When the oppressed looks round in vain for justice,
When his sore burden may no more be borne,
With fearless heart he makes appeal to Heaven,
And thence brings down his everlasting rights
Which there abide, inalienably his,
And indestructible as are the stars.
From the time of the American Revolution, through the War of 1812 and the Civil War, that “tyrant” was the British Empire, which ruled through military might, financial domination, and manipulation.
The question before the United States, entering the 250th anniversary of its founding, is whether we will merely condemn the swamp—endlessly describing the qualities of the mud, the anatomy of the parasites—or grasp the rope being thrown to us: a new paradigm worthy of the republic’s promise, grounded not in simple libertarian protest, but in the best intellectual tradition that shaped America itself: the Leibnizian idea that the purpose of government is the advancement of the general welfare, and the creative powers of the human mind.

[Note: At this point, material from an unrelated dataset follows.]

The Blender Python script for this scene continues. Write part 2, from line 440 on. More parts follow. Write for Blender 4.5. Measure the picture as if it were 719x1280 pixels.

That is why the Declaration of January 12 is not a “commentary” on the crisis, but a pathway out: a movement of world citizens, acting to restore international law, pursue international growth on the basis of physical economy, and build genuine development corridors—rather than lurching, outrage by outrage, into a new dark age.
There is a limit to the power of empire. The question is whether we choose, now, to install a new paradigm. Let us create a movement of world citizens!